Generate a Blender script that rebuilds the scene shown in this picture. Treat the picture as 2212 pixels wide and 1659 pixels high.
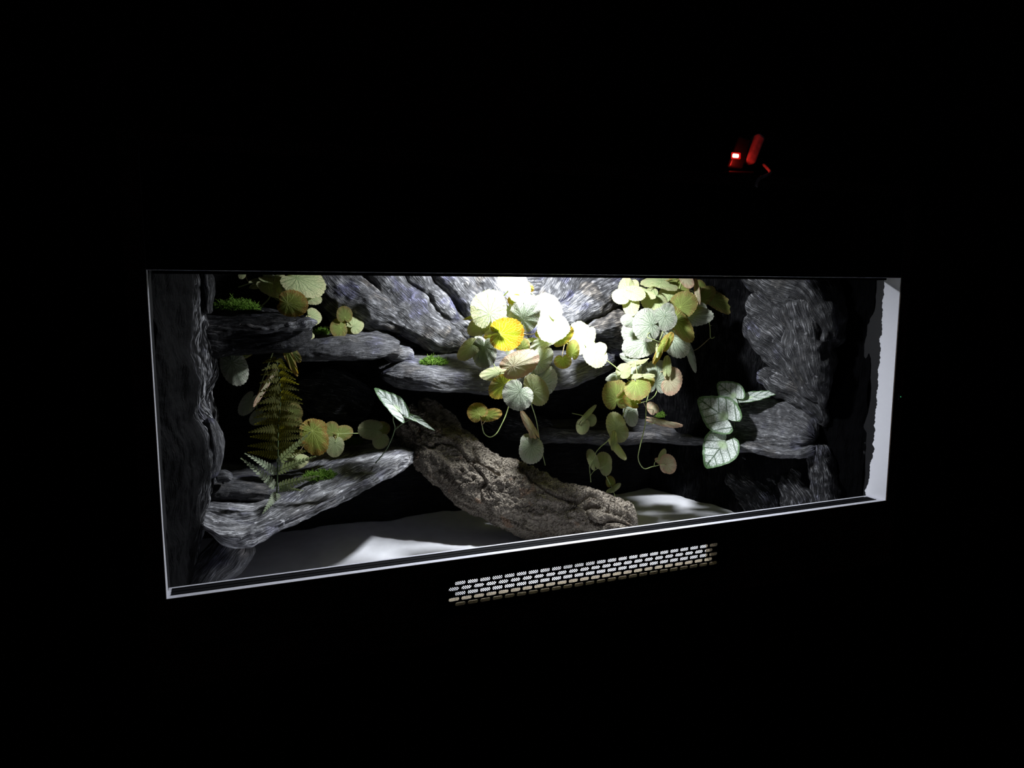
import bpy, bmesh, math, random
from mathutils import Vector, Matrix, noise
from math import sin, cos, pi, sqrt, radians
random.seed(7)
for o in list(bpy.data.objects): bpy.data.objects.remove(o)
SC = bpy.context.scene
COL = SC.collection

# ---------------- camera ----------------
CX, CY, FPX = 1106.0, 829.5, 1565.0
CR = Vector((0.932, -0.3624, 0.0014)).normalized()
CF = Vector((0.3597, 0.9244, -0.1266)).normalized()
CD = CF.cross(CR).normalized()           # image down
CR = CD.cross(CF).normalized()
CAM = Vector((0.0854, -0.9268, 0.3680))
cd = bpy.data.cameras.new('camera'); cam = bpy.data.objects.new('camera', cd); COL.objects.link(cam)
cd.sensor_width = 36; cd.lens = FPX/2212*36; cd.clip_start = 0.01
U_ = -CD; B_ = -CF
cam.matrix_world = Matrix(((CR.x, U_.x, B_.x, CAM.x), (CR.y, U_.y, B_.y, CAM.y), (CR.z, U_.z, B_.z, CAM.z), (0, 0, 0, 1)))
SC.camera = cam

# ---------------- world, lamp light, exposure ----------------
w = bpy.data.worlds.new('world'); SC.world = w; w.use_nodes = True
w.node_tree.nodes['Background'].inputs[0].default_value = (0.5, 0.45, 0.6, 1)
w.node_tree.nodes['Background'].inputs[1].default_value = 0.007
SC.view_settings.view_transform = 'Standard'; SC.view_settings.look = 'None'
SC.view_settings.gamma = 1; SC.view_settings.use_curve_mapping = False
SC.view_settings.exposure = 0.0
LAMP = Vector((0.622, 0.252, 0.505))
ld = bpy.data.lights.new('lamp_light', 'AREA'); ld.shape = 'DISK'; ld.size = 0.05
ld.energy = 9.0; ld.color = (0.90, 0.94, 1.0); ld.spread = radians(175)
lo = bpy.data.objects.new('lamp_light', ld); COL.objects.link(lo); lo.location = LAMP

# ---------------- helpers ----------------
def ray(x, y):
    return CR*((x-CX)/FPX) + CD*((y-CY)/FPX) + CF
def at(x, y, Y):
    d = ray(x, y); return CAM + d*((Y-CAM.y)/d.y)
def atz(x, y, Z):
    d = ray(x, y); return CAM + d*((Z-CAM.z)/d.z)
def link(o, parent=None):
    COL.objects.link(o)
    if parent: o.parent = parent
    return o
def thing(name, label, cat, loc=(0, 0, 0), group=None):
    o = bpy.data.objects.new(name, None); COL.objects.link(o); o.empty_display_size = 0.02
    o.location = loc; o['label'] = label; o['category'] = cat
    if group: o['group'] = group
    return o
def tag(o, label, cat, group=None):
    o['label'] = label; o['category'] = cat
    if group: o['group'] = group
    return o
def from_data(name, verts, faces, mat, parent=None, smooth=True):
    me = bpy.data.meshes.new(name)
    if parent:
        L = parent_world(parent)
        verts = [Vector(v)-L for v in verts]
    me.from_pydata([tuple(v) for v in verts], [], faces); me.update()
    if smooth: me.shade_smooth()
    me.materials.append(mat)
    o = bpy.data.objects.new(name, me)
    return link(o, parent)
def parent_world(p):
    L = Vector((0, 0, 0))
    while p: L += Vector(p.location); p = p.parent
    return L
def box(V, F, a, b):
    n = len(V); (x0, y0, z0), (x1, y1, z1) = a, b
    V += [(x0,y0,z0),(x1,y0,z0),(x1,y1,z0),(x0,y1,z0),(x0,y0,z1),(x1,y0,z1),(x1,y1,z1),(x0,y1,z1)]
    F += [tuple(n+i for i in f) for f in ((0,3,2,1),(4,5,6,7),(0,1,5,4),(1,2,6,5),(2,3,7,6),(3,0,4,7))]
def boxes(name, lst, mat, parent=None, bevel=0.0):
    V, F = [], []
    for a, b in lst: box(V, F, a, b)
    o = from_data(name, V, F, mat, parent, smooth=False)
    if bevel:
        m = o.modifiers.new('bevel', 'BEVEL'); m.width = bevel; m.segments = 2
    return o
def cr(P, t):
    n = len(P)-1; x = max(0.0, min(n-1e-9, t*n)); i = int(x); f = x-i
    p1, p2 = P[i], P[i+1]; p0 = P[i-1] if i > 0 else p1*2-p2; p3 = P[i+2] if i+2 <= n else p2*2-p1
    return 0.5*((2*p1) + (p2-p0)*f + (2*p0-5*p1+4*p2-p3)*f*f + (3*p1-p0-3*p2+p3)*f*f*f)
def tube_data(V, F, pts, r0, r1, ns=7, steps=None):
    n = steps or max(8, len(pts)*4)
    Q = [cr(pts, i/(n-1)) for i in range(n)]
    base = len(V); up = Vector((0.3, 0.2, 0.93))
    for i, q in enumerate(Q):
        t = (Q[min(i+1, n-1)]-Q[max(i-1, 0)]).normalized()
        a = t.cross(up)
        if a.length < 1e-3: a = t.cross(Vector((1, 0, 0)))
        a.normalize(); b = t.cross(a); r = r0+(r1-r0)*i/(n-1)
        for k in range(ns):
            an = 2*pi*k/ns; V.append(q+(a*cos(an)+b*sin(an))*r)
    for i in range(n-1):
        for k in range(ns):
            F.append((base+i*ns+k, base+i*ns+(k+1) % ns, base+(i+1)*ns+(k+1) % ns, base+(i+1)*ns+k))
    F.append(tuple(base+k for k in reversed(range(ns)))); F.append(tuple(base+(n-1)*ns+k for k in range(ns)))

# ---------------- materials ----------------
def newmat(name):
    m = bpy.data.materials.new(name); m.use_nodes = True
    nt = m.node_tree; nt.nodes.clear(); out = nt.nodes.new('ShaderNodeOutputMaterial')
    return m, nt, out
class N:
    def __init__(s, nt): s.nt = nt
    def n(s, t, **kw):
        x = s.nt.nodes.new(t)
        for k, v in kw.items(): setattr(x, k, v)
        return x
    def put(s, sock, v):
        if isinstance(v, bpy.types.NodeSocket): s.nt.links.new(v, sock)
        elif v is not None: sock.default_value = v
    def math(s, op, a, b=None, c=None, clamp=False):
        x = s.n('ShaderNodeMath', operation=op); x.use_clamp = clamp
        for i, v in enumerate((a, b, c)): s.put(x.inputs[i], v)
        return x.outputs[0]
    def sm(s, v, lo, hi, a=0.0, b=1.0):
        x = s.n('ShaderNodeMapRange', interpolation_type='SMOOTHSTEP')
        s.put(x.inputs[0], v); x.inputs[1].default_value = lo; x.inputs[2].default_value = hi
        x.inputs[3].default_value = a; x.inputs[4].default_value = b
        return x.outputs[0]
    def mix(s, f, a, b, bt='MIX'):
        x = s.n('ShaderNodeMix', data_type='RGBA', blend_type=bt)
        s.put(x.inputs[0], f)
        for k, v in ((6, a), (7, b)): s.put(x.inputs[k], v if isinstance(v, bpy.types.NodeSocket) else (*v, 1) if len(v) == 3 else v)
        return x.outputs[2]
    def noise(s, vec, scale, detail=4, rough=0.55, dist=0.0):
        x = s.n('ShaderNodeTexNoise'); s.put(x.inputs['Vector'], vec); x.inputs['Scale'].default_value = scale
        x.inputs['Detail'].default_value = detail; x.inputs['Roughness'].default_value = rough; x.inputs['Distortion'].default_value = dist
        return x.outputs[0]
    def vor(s, vec, scale, feature='DISTANCE_TO_EDGE'):
        x = s.n('ShaderNodeTexVoronoi', feature=feature); s.put(x.inputs['Vector'], vec); x.inputs['Scale'].default_value = scale
        return x.outputs[0]
    def mapping(s, vec, scale=(1, 1, 1), rot=(0, 0, 0), loc=(0, 0, 0)):
        x = s.n('ShaderNodeMapping'); s.put(x.inputs[0], vec); x.inputs[1].default_value = loc
        x.inputs[2].default_value = rot; x.inputs[3].default_value = scale
        return x.outputs[0]
    def bump(s, h, strength, dist, normal=None):
        x = s.n('ShaderNodeBump'); s.put(x.inputs['Height'], h); x.inputs['Strength'].default_value = strength
        x.inputs['Distance'].default_value = dist
        if normal: s.put(x.inputs['Normal'], normal)
        return x.outputs[0]
    def bsdf(s, col, rough=0.5, normal=None, spec=0.5, metal=0.0):
        x = s.n('ShaderNodeBsdfPrincipled')
        s.put(x.inputs['Base Color'], col if isinstance(col, bpy.types.NodeSocket) else (*col, 1))
        s.put(x.inputs['Roughness'], rough); x.inputs['Specular IOR Level'].default_value = spec; x.inputs['Metallic'].default_value = metal
        if normal: s.put(x.inputs['Normal'], normal)
        return x.outputs[0]
def simple(name, col, rough=0.5, spec=0.5, metal=0.0, nscale=200, namp=0.06):
    m, nt, out = newmat(name); g = N(nt)
    tc = g.n('ShaderNodeTexCoord').outputs['Object']
    nz = g.noise(tc, nscale, 3)
    c = g.mix(g.sm(nz, 0.3, 0.7), [x*(1-namp) for x in col], [min(1, x*(1+namp)) for x in col])
    nt.links.new(g.bsdf(c, rough, g.bump(nz, 0.15, 0.0005), spec, metal), out.inputs[0])
    return m
def emis(name, col, st):
    m, nt, out = newmat(name); e = nt.nodes.new('ShaderNodeEmission')
    e.inputs[0].default_value = (*col, 1); e.inputs[1].default_value = st
    nt.links.new(e.outputs[0], out.inputs[0]); return m

M_WHITE = simple('white_board', (0.50, 0.50, 0.55), 0.55, 0.3)
M_FLOOR = simple('white_floor_sheet', (0.74, 0.74, 0.77), 0.7, 0.15, nscale=30, namp=0.05)
M_BLACKP = simple('black_plastic', (0.008, 0.008, 0.01), 0.6, 0.15)
M_BLACKM = simple('black_matt', (0.004, 0.004, 0.005), 0.8, 0.08)
M_CHIP = simple('raw_chipboard', (0.42, 0.36, 0.27), 0.9, 0.1, nscale=450, namp=0.45)
M_ROOM = simple('dark_paint', (0.02, 0.018, 0.02), 0.9, 0.1)
M_BULB = emis('bulb_glow', (0.9, 0.94, 1.0), 9.0)
M_GREENLED = emis('green_led', (0.10, 0.9, 0.35), 0.35)
M_REDLED = emis('red_led', (1.0, 0.12, 0.08), 14.0)

def wood_outside():
    m, nt, out = newmat('dark_wood_laminate'); g = N(nt)
    tc = g.n('ShaderNodeTexCoord').outputs['Object']
    a = g.noise(g.mapping(tc, (3, 3, 90)), 1.0, 5)
    c = g.mix(g.sm(a, 0.35, 0.65), (0.020, 0.012, 0.008), (0.045, 0.026, 0.017))
    nt.links.new(g.bsdf(c, 0.6, g.bump(a, 0.2, 0.0005), 0.3), out.inputs[0]); return m
M_WOOD = wood_outside()

def liner(name, e0, amp):
    # white board painted black from a ragged line inwards
    m, nt, out = newmat(name); g = N(nt)
    sep = g.n('ShaderNodeSeparateXYZ'); tc = g.n('ShaderNodeNewGeometry').outputs['Position']; nt.links.new(tc, sep.inputs[0])
    nz = g.noise(g.mapping(tc, (0, 15, 60)), 1.0, 5, 0.6)
    low = g.math('MULTIPLY', g.sm(sep.outputs[2], -0.02, 0.10, 1.0, 0.0), 0.012)
    lim = g.math('ADD', g.math('MULTIPLY_ADD', g.math('SUBTRACT', nz, 0.5), amp, e0), low)
    k = g.math('GREATER_THAN', sep.outputs[1], lim)
    c = g.mix(k, (0.52, 0.52, 0.56), (0.004, 0.004, 0.005))
    nt.links.new(g.bsdf(c, 0.6, None, 0.2), out.inputs[0]); return m
M_LINR = liner('right_liner_paint', 0.033, 0.02)
M_LINL = liner('left_liner_paint', 0.014, 0.004)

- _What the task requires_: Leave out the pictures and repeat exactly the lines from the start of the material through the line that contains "SC.camera = cam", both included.

- _The result_:
Generate a Blender script that rebuilds the scene shown in this picture. Treat the picture as 2212 pixels wide and 1659 pixels high.
import bpy, bmesh, math, random
from mathutils import Vector, Matrix, noise
from math import sin, cos, pi, sqrt, radians
random.seed(7)
for o in list(bpy.data.objects): bpy.data.objects.remove(o)
SC = bpy.context.scene
COL = SC.collection

# ---------------- camera ----------------
CX, CY, FPX = 1106.0, 829.5, 1565.0
CR = Vector((0.932, -0.3624, 0.0014)).normalized()
CF = Vector((0.3597, 0.9244, -0.1266)).normalized()
CD = CF.cross(CR).normalized()           # image down
CR = CD.cross(CF).normalized()
CAM = Vector((0.0854, -0.9268, 0.3680))
cd = bpy.data.cameras.new('camera'); cam = bpy.data.objects.new('camera', cd); COL.objects.link(cam)
cd.sensor_width = 36; cd.lens = FPX/2212*36; cd.clip_start = 0.01
U_ = -CD; B_ = -CF
cam.matrix_world = Matrix(((CR.x, U_.x, B_.x, CAM.x), (CR.y, U_.y, B_.y, CAM.y), (CR.z, U_.z, B_.z, CAM.z), (0, 0, 0, 1)))
SC.camera = cam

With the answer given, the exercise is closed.